# Goal of the exercise:
Would you return all of this data exactly, leaving nothing out?
— Start Excerpted records —
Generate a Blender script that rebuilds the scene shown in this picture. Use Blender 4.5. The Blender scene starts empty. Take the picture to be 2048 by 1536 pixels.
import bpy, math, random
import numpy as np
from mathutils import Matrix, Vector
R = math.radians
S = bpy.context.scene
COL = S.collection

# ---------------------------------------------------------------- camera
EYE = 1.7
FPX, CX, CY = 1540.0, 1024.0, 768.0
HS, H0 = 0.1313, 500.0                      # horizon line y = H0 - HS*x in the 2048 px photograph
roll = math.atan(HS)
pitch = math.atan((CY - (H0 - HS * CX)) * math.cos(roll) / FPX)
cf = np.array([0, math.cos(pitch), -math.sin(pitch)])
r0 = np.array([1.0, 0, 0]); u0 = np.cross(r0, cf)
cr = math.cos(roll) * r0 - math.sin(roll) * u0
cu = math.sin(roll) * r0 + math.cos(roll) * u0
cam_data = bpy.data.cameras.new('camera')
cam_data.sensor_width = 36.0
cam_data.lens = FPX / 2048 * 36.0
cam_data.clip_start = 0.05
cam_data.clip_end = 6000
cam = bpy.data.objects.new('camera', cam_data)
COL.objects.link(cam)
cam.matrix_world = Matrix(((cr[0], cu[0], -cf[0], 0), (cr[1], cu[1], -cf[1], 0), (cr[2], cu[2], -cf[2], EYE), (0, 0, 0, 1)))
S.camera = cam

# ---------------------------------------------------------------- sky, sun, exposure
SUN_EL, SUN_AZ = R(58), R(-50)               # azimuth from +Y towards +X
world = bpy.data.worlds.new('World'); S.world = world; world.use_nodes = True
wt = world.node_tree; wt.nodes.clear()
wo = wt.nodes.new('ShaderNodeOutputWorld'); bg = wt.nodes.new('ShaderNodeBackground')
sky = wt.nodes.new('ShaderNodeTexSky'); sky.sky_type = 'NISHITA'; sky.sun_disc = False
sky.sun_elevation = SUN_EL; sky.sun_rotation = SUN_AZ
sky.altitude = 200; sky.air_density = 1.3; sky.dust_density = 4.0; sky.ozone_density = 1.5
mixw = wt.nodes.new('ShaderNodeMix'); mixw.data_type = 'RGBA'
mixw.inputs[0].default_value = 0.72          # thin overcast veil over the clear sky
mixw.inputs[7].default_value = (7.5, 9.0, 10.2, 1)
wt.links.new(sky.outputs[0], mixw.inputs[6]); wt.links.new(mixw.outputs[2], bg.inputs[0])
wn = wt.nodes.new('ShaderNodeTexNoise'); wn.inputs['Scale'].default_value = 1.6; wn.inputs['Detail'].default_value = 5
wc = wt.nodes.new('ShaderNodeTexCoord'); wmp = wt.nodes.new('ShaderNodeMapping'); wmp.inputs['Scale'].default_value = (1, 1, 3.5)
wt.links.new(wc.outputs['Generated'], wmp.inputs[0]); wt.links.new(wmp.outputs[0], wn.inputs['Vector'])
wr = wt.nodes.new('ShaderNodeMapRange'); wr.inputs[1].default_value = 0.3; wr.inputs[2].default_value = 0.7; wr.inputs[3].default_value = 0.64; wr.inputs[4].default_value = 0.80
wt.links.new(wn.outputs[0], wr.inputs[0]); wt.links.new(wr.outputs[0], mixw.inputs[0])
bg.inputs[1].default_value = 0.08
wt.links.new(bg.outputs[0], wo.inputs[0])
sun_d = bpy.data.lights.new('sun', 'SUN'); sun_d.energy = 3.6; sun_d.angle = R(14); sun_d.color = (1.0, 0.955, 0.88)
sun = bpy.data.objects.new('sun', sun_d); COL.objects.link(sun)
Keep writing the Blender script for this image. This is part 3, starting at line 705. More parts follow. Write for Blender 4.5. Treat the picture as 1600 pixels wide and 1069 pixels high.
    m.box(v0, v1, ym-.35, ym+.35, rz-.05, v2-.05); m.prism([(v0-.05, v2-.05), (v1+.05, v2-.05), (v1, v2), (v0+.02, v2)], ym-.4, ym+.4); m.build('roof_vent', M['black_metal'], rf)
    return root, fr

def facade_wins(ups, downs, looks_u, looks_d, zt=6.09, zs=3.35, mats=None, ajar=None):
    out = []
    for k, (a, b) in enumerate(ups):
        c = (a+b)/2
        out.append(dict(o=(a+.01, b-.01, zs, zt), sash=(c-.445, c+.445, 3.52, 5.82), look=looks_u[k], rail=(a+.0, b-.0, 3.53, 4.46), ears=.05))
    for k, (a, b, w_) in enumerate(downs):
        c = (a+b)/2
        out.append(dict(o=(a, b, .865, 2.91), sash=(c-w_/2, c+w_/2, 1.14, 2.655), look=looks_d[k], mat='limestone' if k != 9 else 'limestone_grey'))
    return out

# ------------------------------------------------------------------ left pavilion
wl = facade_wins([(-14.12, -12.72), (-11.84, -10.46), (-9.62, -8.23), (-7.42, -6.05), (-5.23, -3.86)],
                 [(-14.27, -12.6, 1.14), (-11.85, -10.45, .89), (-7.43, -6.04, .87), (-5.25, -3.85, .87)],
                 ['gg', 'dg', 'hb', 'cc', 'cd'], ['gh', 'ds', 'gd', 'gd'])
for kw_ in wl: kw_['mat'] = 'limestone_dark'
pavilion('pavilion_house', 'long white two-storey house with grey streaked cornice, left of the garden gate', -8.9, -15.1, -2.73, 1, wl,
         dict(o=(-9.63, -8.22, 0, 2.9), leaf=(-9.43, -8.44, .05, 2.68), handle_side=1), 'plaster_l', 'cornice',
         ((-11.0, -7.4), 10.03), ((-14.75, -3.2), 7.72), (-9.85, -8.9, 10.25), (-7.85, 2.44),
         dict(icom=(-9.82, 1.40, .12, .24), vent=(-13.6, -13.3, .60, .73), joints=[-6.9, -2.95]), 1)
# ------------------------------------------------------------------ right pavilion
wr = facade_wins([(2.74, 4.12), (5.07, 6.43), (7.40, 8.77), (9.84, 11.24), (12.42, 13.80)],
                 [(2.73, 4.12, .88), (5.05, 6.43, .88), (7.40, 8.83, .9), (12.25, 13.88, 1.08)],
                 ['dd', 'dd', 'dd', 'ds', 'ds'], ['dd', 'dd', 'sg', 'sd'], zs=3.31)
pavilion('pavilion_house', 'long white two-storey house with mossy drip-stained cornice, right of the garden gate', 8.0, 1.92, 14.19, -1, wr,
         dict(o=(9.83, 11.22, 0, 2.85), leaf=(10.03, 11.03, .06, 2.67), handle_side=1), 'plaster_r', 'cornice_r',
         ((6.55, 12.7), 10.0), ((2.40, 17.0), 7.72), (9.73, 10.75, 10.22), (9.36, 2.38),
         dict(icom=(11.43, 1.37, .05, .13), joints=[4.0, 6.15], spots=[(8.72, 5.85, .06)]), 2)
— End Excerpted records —
# Reply to the exercise:
Generate a Blender script that rebuilds the scene shown in this picture. Use Blender 4.5. The Blender scene starts empty. Take the picture to be 2048 by 1536 pixels.
import bpy, math, random
import numpy as np
from mathutils import Matrix, Vector
R = math.radians
S = bpy.context.scene
COL = S.collection

# ---------------------------------------------------------------- camera
EYE = 1.7
FPX, CX, CY = 1540.0, 1024.0, 768.0
HS, H0 = 0.1313, 500.0                      # horizon line y = H0 - HS*x in the 2048 px photograph
roll = math.atan(HS)
pitch = math.atan((CY - (H0 - HS * CX)) * math.cos(roll) / FPX)
cf = np.array([0, math.cos(pitch), -math.sin(pitch)])
r0 = np.array([1.0, 0, 0]); u0 = np.cross(r0, cf)
cr = math.cos(roll) * r0 - math.sin(roll) * u0
cu = math.sin(roll) * r0 + math.cos(roll) * u0
cam_data = bpy.data.cameras.new('camera')
cam_data.sensor_width = 36.0
cam_data.lens = FPX / 2048 * 36.0
cam_data.clip_start = 0.05
cam_data.clip_end = 6000
cam = bpy.data.objects.new('camera', cam_data)
COL.objects.link(cam)
cam.matrix_world = Matrix(((cr[0], cu[0], -cf[0], 0), (cr[1], cu[1], -cf[1], 0), (cr[2], cu[2], -cf[2], EYE), (0, 0, 0, 1)))
S.camera = cam

# ---------------------------------------------------------------- sky, sun, exposure
SUN_EL, SUN_AZ = R(58), R(-50)               # azimuth from +Y towards +X
world = bpy.data.worlds.new('World'); S.world = world; world.use_nodes = True
wt = world.node_tree; wt.nodes.clear()
wo = wt.nodes.new('ShaderNodeOutputWorld'); bg = wt.nodes.new('ShaderNodeBackground')
sky = wt.nodes.new('ShaderNodeTexSky'); sky.sky_type = 'NISHITA'; sky.sun_disc = False
sky.sun_elevation = SUN_EL; sky.sun_rotation = SUN_AZ
sky.altitude = 200; sky.air_density = 1.3; sky.dust_density = 4.0; sky.ozone_density = 1.5
mixw = wt.nodes.new('ShaderNodeMix'); mixw.data_type = 'RGBA'
mixw.inputs[0].default_value = 0.72          # thin overcast veil over the clear sky
mixw.inputs[7].default_value = (7.5, 9.0, 10.2, 1)
wt.links.new(sky.outputs[0], mixw.inputs[6]); wt.links.new(mixw.outputs[2], bg.inputs[0])
wn = wt.nodes.new('ShaderNodeTexNoise'); wn.inputs['Scale'].default_value = 1.6; wn.inputs['Detail'].default_value = 5
wc = wt.nodes.new('ShaderNodeTexCoord'); wmp = wt.nodes.new('ShaderNodeMapping'); wmp.inputs['Scale'].default_value = (1, 1, 3.5)
wt.links.new(wc.outputs['Generated'], wmp.inputs[0]); wt.links.new(wmp.outputs[0], wn.inputs['Vector'])
wr = wt.nodes.new('ShaderNodeMapRange'); wr.inputs[1].default_value = 0.3; wr.inputs[2].default_value = 0.7; wr.inputs[3].default_value = 0.64; wr.inputs[4].default_value = 0.80
wt.links.new(wn.outputs[0], wr.inputs[0]); wt.links.new(wr.outputs[0], mixw.inputs[0])
bg.inputs[1].default_value = 0.08
wt.links.new(bg.outputs[0], wo.inputs[0])
sun_d = bpy.data.lights.new('sun', 'SUN'); sun_d.energy = 3.6; sun_d.angle = R(14); sun_d.color = (1.0, 0.955, 0.88)
sun = bpy.data.objects.new('sun', sun_d); COL.objects.link(sun)
Keep writing the Blender script for this image. This is part 3, starting at line 705. More parts follow. Write for Blender 4.5. Treat the picture as 1600 pixels wide and 1069 pixels high.
    m.box(v0, v1, ym-.35, ym+.35, rz-.05, v2-.05); m.prism([(v0-.05, v2-.05), (v1+.05, v2-.05), (v1, v2), (v0+.02, v2)], ym-.4, ym+.4); m.build('roof_vent', M['black_metal'], rf)
    return root, fr

def facade_wins(ups, downs, looks_u, looks_d, zt=6.09, zs=3.35, mats=None, ajar=None):
    out = []
    for k, (a, b) in enumerate(ups):
        c = (a+b)/2
        out.append(dict(o=(a+.01, b-.01, zs, zt), sash=(c-.445, c+.445, 3.52, 5.82), look=looks_u[k], rail=(a+.0, b-.0, 3.53, 4.46), ears=.05))
    for k, (a, b, w_) in enumerate(downs):
        c = (a+b)/2
        out.append(dict(o=(a, b, .865, 2.91), sash=(c-w_/2, c+w_/2, 1.14, 2.655), look=looks_d[k], mat='limestone' if k != 9 else 'limestone_grey'))
    return out

# ------------------------------------------------------------------ left pavilion
wl = facade_wins([(-14.12, -12.72), (-11.84, -10.46), (-9.62, -8.23), (-7.42, -6.05), (-5.23, -3.86)],
                 [(-14.27, -12.6, 1.14), (-11.85, -10.45, .89), (-7.43, -6.04, .87), (-5.25, -3.85, .87)],
                 ['gg', 'dg', 'hb', 'cc', 'cd'], ['gh', 'ds', 'gd', 'gd'])
for kw_ in wl: kw_['mat'] = 'limestone_dark'
pavilion('pavilion_house', 'long white two-storey house with grey streaked cornice, left of the garden gate', -8.9, -15.1, -2.73, 1, wl,
         dict(o=(-9.63, -8.22, 0, 2.9), leaf=(-9.43, -8.44, .05, 2.68), handle_side=1), 'plaster_l', 'cornice',
         ((-11.0, -7.4), 10.03), ((-14.75, -3.2), 7.72), (-9.85, -8.9, 10.25), (-7.85, 2.44),
         dict(icom=(-9.82, 1.40, .12, .24), vent=(-13.6, -13.3, .60, .73), joints=[-6.9, -2.95]), 1)
# ------------------------------------------------------------------ right pavilion
wr = facade_wins([(2.74, 4.12), (5.07, 6.43), (7.40, 8.77), (9.84, 11.24), (12.42, 13.80)],
                 [(2.73, 4.12, .88), (5.05, 6.43, .88), (7.40, 8.83, .9), (12.25, 13.88, 1.08)],
                 ['dd', 'dd', 'dd', 'ds', 'ds'], ['dd', 'dd', 'sg', 'sd'], zs=3.31)
pavilion('pavilion_house', 'long white two-storey house with mossy drip-stained cornice, right of the garden gate', 8.0, 1.92, 14.19, -1, wr,
         dict(o=(9.83, 11.22, 0, 2.85), leaf=(10.03, 11.03, .06, 2.67), handle_side=1), 'plaster_r', 'cornice_r',
         ((6.55, 12.7), 10.0), ((2.40, 17.0), 7.72), (9.73, 10.75, 10.22), (9.36, 2.38),
         dict(icom=(11.43, 1.37, .05, .13), joints=[4.0, 6.15], spots=[(8.72, 5.85, .06)]), 2)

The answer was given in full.